In Eb3-3 we recognize the 'water-log' marking midnight:

Eb1-3 Aa1-43

At midnight the new day is born, at winter solstice a new year is born.

The main point we have arrived at, though, is that we cannot be sure about one triplet of 'balls' meaning half a double set of triplet 'balls'. A single set is (presumably) to be identified with half a year, while a double set refers to Tau Ono.

Ab5-6 Ab5-7 Ab5-8 Ab5-9

Could we perhaps translate this part of the text as announcing a generation (Rei, Ab5-6) of inoino (Ab5-7), occuring together with vanishing light (from the sun) described by Ab5-8, resulting in 'winter' (Ab5-9)?

Ab5-7 is not completely finished, which may be explained as due to the generation not yet being quite complete.

Vanishing light is exhibited in Ab5-8 by way of the right vertical line being short.

The good times are past (at left) in Ab5-9, while what is arriving a meager season (right).

Even if these ideas should be correct, we have not yet explained what the triplet of rhombs means.

Given that inoino is to be translated as 'ce qui est éclarante, rayonnant', the moon could be the light generator rather than the sun. However, I guess a more reasonable explanation is that the triplet of rhombs symbolizes the shining Pleiades.

The Pleiades appear around winter solstice and the triplet of rhombs are located mostly in the 2nd half of side b (of Tahua). The rhombs are similar to the meshes (mata) in a net.

Mata

1. Tribe, people; te mata tûai-era-á, the ancient tribes. 2. Eye; mata ite, eyewitness. 3. Mesh: mata kupega. 4. Raw, uncooked, unripe, green, matamata, half-cooked, half-ripe. Vanaga.

1. The eye; mata neranera, mata kevakeva, mata mamae, to be drowsy; mata keva, mataraparapa, matapo, blind; mata hakahira, squint eyed; mata pagaha, eye strain. 2. Face, expression, aspect, figure, mien, presence, visage, view; mata mine, mata hakataha, mata pupura, mata hakahiro, to consider. 3. Raw, green, unripe. 4. Drop of water. 5. Mesh; hakamata, to make a net. 6. Cutting, flint. 7. Point, spear, spike (a fish bone). 8. Chancre. Churchill.
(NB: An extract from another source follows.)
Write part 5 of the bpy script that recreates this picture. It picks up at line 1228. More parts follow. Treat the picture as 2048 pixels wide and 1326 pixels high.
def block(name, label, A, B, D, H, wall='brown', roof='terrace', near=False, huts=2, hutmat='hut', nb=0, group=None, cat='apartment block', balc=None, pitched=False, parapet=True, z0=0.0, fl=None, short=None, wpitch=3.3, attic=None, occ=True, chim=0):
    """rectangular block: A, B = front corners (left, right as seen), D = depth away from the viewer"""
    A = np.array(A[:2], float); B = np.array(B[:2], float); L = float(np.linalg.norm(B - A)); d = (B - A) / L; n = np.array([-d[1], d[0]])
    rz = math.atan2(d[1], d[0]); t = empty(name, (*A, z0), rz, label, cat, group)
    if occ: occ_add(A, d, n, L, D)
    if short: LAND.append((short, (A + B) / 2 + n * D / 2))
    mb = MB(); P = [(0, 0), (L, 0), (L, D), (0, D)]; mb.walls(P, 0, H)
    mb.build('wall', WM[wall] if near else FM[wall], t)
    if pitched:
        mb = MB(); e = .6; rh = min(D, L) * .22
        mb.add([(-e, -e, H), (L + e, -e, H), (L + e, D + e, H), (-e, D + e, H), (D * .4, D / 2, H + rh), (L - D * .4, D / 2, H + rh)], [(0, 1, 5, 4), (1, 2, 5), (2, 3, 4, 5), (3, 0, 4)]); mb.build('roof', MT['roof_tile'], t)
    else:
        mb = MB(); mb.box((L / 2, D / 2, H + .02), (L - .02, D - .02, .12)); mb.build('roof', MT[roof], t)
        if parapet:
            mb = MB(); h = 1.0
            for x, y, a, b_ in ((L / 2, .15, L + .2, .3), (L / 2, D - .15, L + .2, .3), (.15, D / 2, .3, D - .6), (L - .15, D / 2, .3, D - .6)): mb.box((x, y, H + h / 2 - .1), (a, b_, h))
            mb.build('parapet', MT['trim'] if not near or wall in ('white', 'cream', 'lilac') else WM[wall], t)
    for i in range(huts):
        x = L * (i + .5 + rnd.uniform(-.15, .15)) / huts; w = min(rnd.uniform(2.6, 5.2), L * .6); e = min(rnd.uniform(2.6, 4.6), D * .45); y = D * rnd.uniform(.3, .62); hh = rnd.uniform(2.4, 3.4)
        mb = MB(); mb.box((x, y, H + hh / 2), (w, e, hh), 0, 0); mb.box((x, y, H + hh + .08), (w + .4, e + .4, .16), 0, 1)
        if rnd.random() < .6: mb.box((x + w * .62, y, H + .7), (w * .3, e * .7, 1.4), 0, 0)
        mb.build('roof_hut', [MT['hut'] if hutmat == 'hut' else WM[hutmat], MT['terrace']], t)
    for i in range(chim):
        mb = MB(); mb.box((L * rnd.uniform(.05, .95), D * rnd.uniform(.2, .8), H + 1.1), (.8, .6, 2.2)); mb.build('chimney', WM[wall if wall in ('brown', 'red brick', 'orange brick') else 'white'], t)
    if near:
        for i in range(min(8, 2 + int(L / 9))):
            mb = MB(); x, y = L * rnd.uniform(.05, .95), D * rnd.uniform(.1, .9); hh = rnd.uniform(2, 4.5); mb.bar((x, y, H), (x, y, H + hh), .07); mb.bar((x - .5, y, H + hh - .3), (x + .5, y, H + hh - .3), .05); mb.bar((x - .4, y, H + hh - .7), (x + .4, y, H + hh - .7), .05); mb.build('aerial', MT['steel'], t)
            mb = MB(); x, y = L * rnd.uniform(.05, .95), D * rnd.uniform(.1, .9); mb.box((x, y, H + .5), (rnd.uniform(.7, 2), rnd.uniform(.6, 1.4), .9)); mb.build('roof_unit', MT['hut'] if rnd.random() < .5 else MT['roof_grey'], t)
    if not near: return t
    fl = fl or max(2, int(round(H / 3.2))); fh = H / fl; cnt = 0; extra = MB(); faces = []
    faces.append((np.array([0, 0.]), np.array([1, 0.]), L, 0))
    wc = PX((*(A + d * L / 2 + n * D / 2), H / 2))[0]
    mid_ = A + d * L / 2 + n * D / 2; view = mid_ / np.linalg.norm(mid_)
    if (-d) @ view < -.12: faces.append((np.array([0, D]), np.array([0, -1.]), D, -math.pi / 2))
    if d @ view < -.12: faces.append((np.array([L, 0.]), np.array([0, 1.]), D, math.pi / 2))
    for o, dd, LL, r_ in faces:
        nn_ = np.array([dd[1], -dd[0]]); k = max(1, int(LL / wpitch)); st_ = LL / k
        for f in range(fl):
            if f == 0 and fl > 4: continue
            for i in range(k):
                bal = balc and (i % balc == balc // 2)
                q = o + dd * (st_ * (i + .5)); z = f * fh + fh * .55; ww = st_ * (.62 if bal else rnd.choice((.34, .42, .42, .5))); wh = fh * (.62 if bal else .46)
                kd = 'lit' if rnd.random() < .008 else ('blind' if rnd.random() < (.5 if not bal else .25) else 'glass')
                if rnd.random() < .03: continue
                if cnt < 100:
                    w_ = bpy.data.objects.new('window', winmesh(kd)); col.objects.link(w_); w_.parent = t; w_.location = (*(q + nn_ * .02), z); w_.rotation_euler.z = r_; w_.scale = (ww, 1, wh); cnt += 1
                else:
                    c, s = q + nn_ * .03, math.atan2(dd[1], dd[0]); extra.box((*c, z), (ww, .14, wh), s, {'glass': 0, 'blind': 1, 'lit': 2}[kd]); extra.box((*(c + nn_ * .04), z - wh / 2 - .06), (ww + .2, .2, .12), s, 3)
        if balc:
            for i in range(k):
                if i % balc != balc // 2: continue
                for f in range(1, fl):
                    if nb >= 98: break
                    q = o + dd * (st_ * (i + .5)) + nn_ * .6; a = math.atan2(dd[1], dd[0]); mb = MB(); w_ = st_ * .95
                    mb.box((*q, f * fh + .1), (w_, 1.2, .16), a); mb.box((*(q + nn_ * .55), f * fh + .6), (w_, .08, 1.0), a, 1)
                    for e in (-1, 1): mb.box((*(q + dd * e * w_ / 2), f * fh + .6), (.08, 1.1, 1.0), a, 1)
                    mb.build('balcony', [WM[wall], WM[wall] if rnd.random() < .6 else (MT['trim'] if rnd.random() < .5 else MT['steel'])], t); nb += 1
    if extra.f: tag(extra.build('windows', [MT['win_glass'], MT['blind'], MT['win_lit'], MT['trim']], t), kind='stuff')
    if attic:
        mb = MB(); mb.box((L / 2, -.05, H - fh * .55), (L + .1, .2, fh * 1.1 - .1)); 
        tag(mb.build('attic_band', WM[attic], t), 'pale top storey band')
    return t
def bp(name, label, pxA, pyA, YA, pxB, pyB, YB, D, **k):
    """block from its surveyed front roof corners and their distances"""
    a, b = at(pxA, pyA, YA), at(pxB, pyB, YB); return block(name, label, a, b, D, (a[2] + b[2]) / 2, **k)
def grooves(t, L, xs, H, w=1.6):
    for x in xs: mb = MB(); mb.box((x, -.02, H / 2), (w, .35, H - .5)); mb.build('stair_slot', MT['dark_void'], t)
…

There is a wide range of significations in this stem. It will serve to express an opening as small as the mesh of a net or as large as a door of a house; it will serve to designate globular objects as large as the eye or as small as the bud on a twig or the drop of rain, and designating a pointed object it answers with equal facility for the sharpened tip of a lance or the acres of a headland; it describes as well the edge of a paddle or the source from which a thing originates. Churchill 2.

Just as a single set of 'ball' triplets probably refers to half a year, so a single set of rhomb triplets may refer to half a year.

The Mangaian diamond-shaped Pleiades kite reasonably must refer to the visible Pleiades, not to the time when the constellation is below the horizon:

 

... The Mangaians made and flew three kinds of kite which had a unique astronomical significance possibly associated with ceremonies to insure an abundant supply of food from the stars.

 

One kite represented the Pleiades: it was diamond-shaped and had six bunches of feathers attached to the tail.

 

A second type was made with wings and bore three bunches of feathers, symbolizing Orion's Belt.

 

And last but not least, the third type was oval and carried four tufts of feathers to represent the ubiquitous twins, Pipiri, and their iniquitous parents ...

If we associate rhombs with Matariki i nika, then the 'ball' triplets ought to be associated with Matariki i raro, the Pleiades below (the horizon).